Now, if you modify the HYW around the reign of Henry V you might be able to make this work. You'd need a POD which either makes Burgundy too pro-English to complain, or puts Burgundy literally at war with England so that England can legitimately use the Holland connection to attack Burgundy - AND they must be capable of winning this war. Neither of these PODs is particularly likely but they are vaguely feasible. Maybe a POD involving England siding with the Armagnacs? Then you can have Holland be ruled by Humphrey, and then conquer Frisia. To make it part of the UK you would probably need their thrones to be merged into the same person - perhaps by having Humphrey take the throne of England after his three elder brothers die childless (OTL only Henry V had children of the four male sons of Henry IV so it's not a push) or having the Hollandais comtal family marry into the English throne to fall into Personal Union later down the line. Now, the major thing here is that you get stuck with an England/Frisia which also controls Holland, Hainaut and possibly Bavaria-Straubing (plus anything else they own in France TTL - it can't be "nothing" because they'd never hold the Dutch territories if pushed out of France). Now, this makes for an interesting and eclectic mix of territories to defend, but it also perhaps makes the group of states just too diverse to ever form a single country. You therefore may want England to lose Holland fairly quickly but somehow keep Frisia - perhaps the Frisians swear allegiance to England rather than be overrun by Burgundy, I'm not sure. This is all assuming of course that "Frisia be part of the UK" means "Frisia is part of a single country" and not "Frisia ruled by the same man who rules England" (i.e. Hanover and the UK).

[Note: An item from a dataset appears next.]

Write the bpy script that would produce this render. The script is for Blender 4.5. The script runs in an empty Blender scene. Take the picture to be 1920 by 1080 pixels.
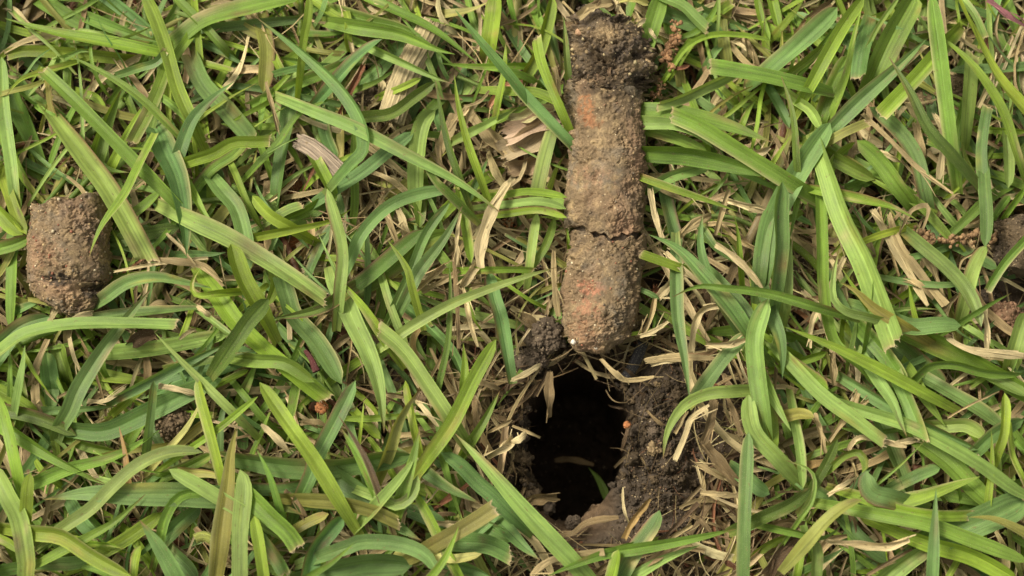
import bpy, math, random
import numpy as np
from mathutils import noise as mn, Vector
# ---------------------------------------------------------------- camera, sky, sun, exposure
# everything below is laid out in centimetres and written to the scene in metres
U = 0.01
TILT = math.radians(13.0)
LENS = 62.0
WIDTH_CM = 24.6
DIST = WIDTH_CM * LENS / 36.0
FOCUS_Z = 1.2
cam_pos = np.array([0.0, -DIST * math.sin(TILT), FOCUS_Z + DIST * math.cos(TILT)])
scene = bpy.context.scene
C = scene.collection
cd = bpy.data.cameras.new("camera")
cam = bpy.data.objects.new("camera", cd)
C.objects.link(cam)
cam.location = cam_pos * U
cam.rotation_euler = (TILT, 0, 0)
cd.lens = LENS
cd.sensor_width = 36.0
cd.clip_start = 0.005
cd.clip_end = 50.0
cd.dof.use_dof = True
cd.dof.focus_distance = (DIST - 0.6) * U
cd.dof.aperture_fstop = 13.0
scene.camera = cam

SUN_EL = math.radians(52)
SUN_AZ = math.radians(-60)          # measured from image-up towards image-right
world = bpy.data.worlds.new("World")
scene.world = world
world.use_nodes = True
wn, wl = world.node_tree.nodes, world.node_tree.links
bg = wn["Background"]
sky = wn.new("ShaderNodeTexSky")
sky.sky_type = 'NISHITA'
sky.sun_disc = False
sky.sun_elevation = SUN_EL
sky.sun_rotation = SUN_AZ
sky.dust_density = 4.0
hs = wn.new("ShaderNodeHueSaturation")
hs.inputs['Saturation'].default_value = 0.25      # high thin cloud: a nearly white sky
wl.new(sky.outputs[0], hs.inputs['Color'])
wb = wn.new("ShaderNodeMix"); wb.data_type = 'RGBA'; wb.blend_type = 'MULTIPLY'; wb.inputs[0].default_value = 1.0
wl.new(hs.outputs[0], wb.inputs[6]); wb.inputs[7].default_value = (1.0, 0.95, 0.80, 1)   # warm white balance
wl.new(wb.outputs[2], bg.inputs[0])
bg.inputs[1].default_value = 0.076
sd = bpy.data.lights.new("sun", 'SUN')
sd.energy = 1.5
sd.angle = math.radians(14)
sd.color = (1.0, 0.93, 0.78)
sun = bpy.data.objects.new("sun", sd)
C.objects.link(sun)
sv = Vector((math.cos(SUN_EL) * math.sin(SUN_AZ), math.cos(SUN_EL) * math.cos(SUN_AZ), math.sin(SUN_EL)))
sun.rotation_euler = sv.to_track_quat('Z', 'Y').to_euler()
sun.location = sv * 2
scene.view_settings.view_transform = 'Standard'
scene.view_settings.look = 'None'
scene.view_settings.gamma = 1.0
scene.view_settings.exposure = 1.38
scene.cycles.max_bounces = 6
scene.cycles.transparent_max_bounces = 4

# ---------------------------------------------------------------- helpers
ct, st = math.cos(TILT), math.sin(TILT)
RIGHT = np.array([1.0, 0, 0]); UPV = np.array([0, ct, st]); FWD = np.array([0, st, -ct])
def P(px, py, z):
    """point at height z (cm) seen at photo position px, py (1920 x 1080)"""
    k = 36.0 / LENS / 1920.0
    d = FWD + RIGHT * ((px - 960) * k) - UPV * ((py - 540) * k)
    return cam_pos + d * ((z - cam_pos[2]) / d[2])
def PX(x, y, z):
    v = np.array([x, y, z]) - cam_pos
    t = v.dot(FWD); k = 36.0 / LENS / 1920.0
    return 960 + v.dot(RIGHT) / t / k, 540 - v.dot(UPV) / t / k
CMPX = WIDTH_CM / 1920.0            # centimetres per photo pixel
def spline(pts, n):
    pts = np.asarray(pts, float)
    if len(pts) == 2:
        pts = np.vstack([pts[0], (pts[0] + pts[1]) / 2, pts[1]])
    seg = np.linalg.norm(np.diff(pts, axis=0), axis=1); seg[seg < 1e-6] = 1e-6
    t = np.concatenate([[0], np.cumsum(np.sqrt(seg))]); 
    m = np.zeros_like(pts)
    m[1:-1] = (pts[2:] - pts[:-2]) / (t[2:] - t[:-2])[:, None]
    m[0] = 1.5 * (pts[1] - pts[0]) / (t[1] - t[0]) - 0.5 * m[1]
    m[-1] = 1.5 * (pts[-1] - pts[-2]) / (t[-1] - t[-2]) - 0.5 * m[-2]
    q = np.linspace(0, t[-1], n * 4)
    i = np.clip(np.searchsorted(t, q, side='right') - 1, 0, len(t) - 2)
    h = (t[i + 1] - t[i]); s = (q - t[i]) / h
    s = s[:, None]; h = h[:, None]
    c = (2*s**3-3*s**2+1)*pts[i] + (s**3-2*s**2+s)*h*m[i] + (-2*s**3+3*s**2)*pts[i+1] + (s**3-s**2)*h*m[i+1]
    L = np.concatenate([[0], np.cumsum(np.linalg.norm(np.diff(c, axis=0), axis=1))])
    u = np.linspace(0, L[-1], n)
    return np.stack([np.interp(u, L, c[:, k]) for k in range(3)], 1), L[-1]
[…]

Anyway, talk over. Hopefully some ideas. This is one of the PODs which has personally interested me a fair amount previously, though I must admit I eventually abandoned it as being just too unlikely.
 
Actually, he is half-right and you are half-right. It's a bit of an interesting story. First things first - you are right that Frisia wasn't part of Burgundy. Indeed it was notionally independent and wasn't even a cohesive state. It was instead a collection of towns and villages with little or no central government. The closest they came to a central government was individual towns exerting varying levels of control over the towns and villages around them. The boggy land made the land very defensible meaning they resisted a number of attempts to subdue them.

HOWEVER, they weren't fully independent. They were in fact notionally under the ownership of Holland. The Counts of Holland in (IIRC) the 1200s had been granted the feudal overlord status over Frisia by the HRE in a bit of a "if you can subdue them they're all yours" agreement. Holland attempted a few times to control them but failed, and the agreement didn't entirely stop other powers (such as Oldenburg) from attempting to annex the territory but to all intents and purposes, Frisia was legally Hollandais.

I should have realised the the Holy Roman Empire is always more complex than you think it is.